The second half started with the award of a national jazz award to Roman “Gucio” Dylag, a veteran bassist now resident in Switzerland. His four smiling, characterful but laid-back duets with Jarek Smietana brought the charm and atmosphere of Krakow’s jazz basements to the big stage. Brubeck’s In Your Own Sweet Way was particularly appealing, both Smietana and Dylag persuasively melodic.

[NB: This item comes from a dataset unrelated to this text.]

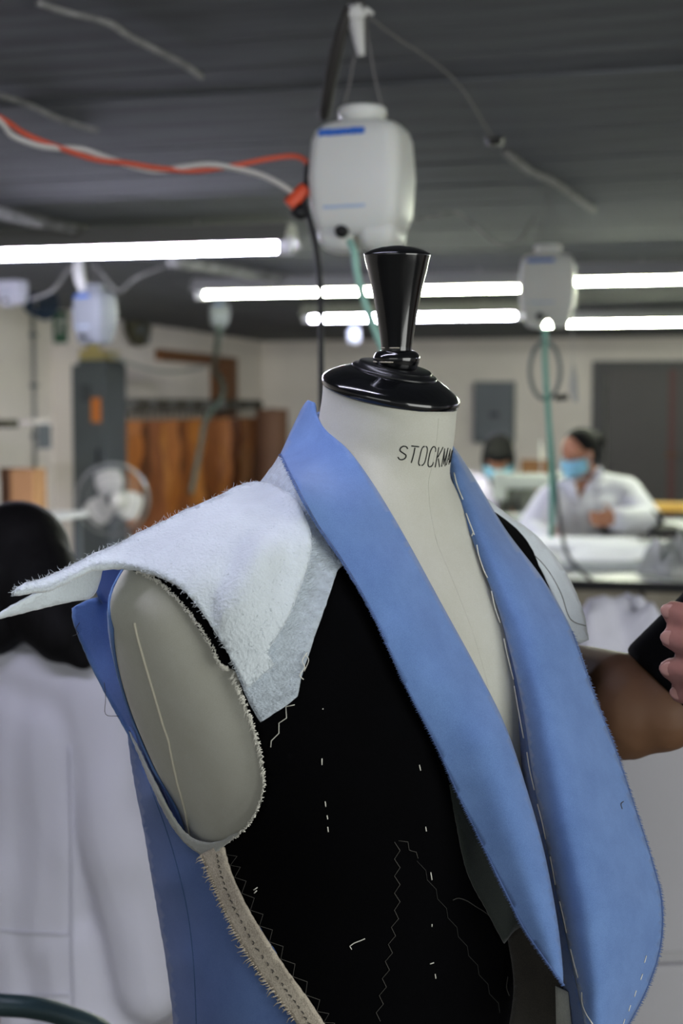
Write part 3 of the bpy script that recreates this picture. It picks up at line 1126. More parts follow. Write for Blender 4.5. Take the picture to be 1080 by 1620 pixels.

The meat of the second half was a set of arrangements by Jan Wroblewski, also featuring on tenor. The tunes were homages to some of the greats of Polish jazz – Tomasz Stanko’s Gama producing playing of brilliance, virtuosity and sheer poetry from Sendecki; Krystof Komeda’s Astigmatica feature for Reiner Winterschladen with cutting tone, and Gary Husband superhuman. The audience wouldn’t let the band away ands onto its bus without an encore. So , as ever, the safe hands of Jorg Achim Keller directed an unscheduled encore- a “once more from the once more” – in Basie’s immortal phrase – of the final number Mol Konski.

I don’t regret a minute of this trip to Krakow. It has been inspiring to learn with my ears what a statutory body, in this case a broadcaster, putting proper resources behind a big band can achieve.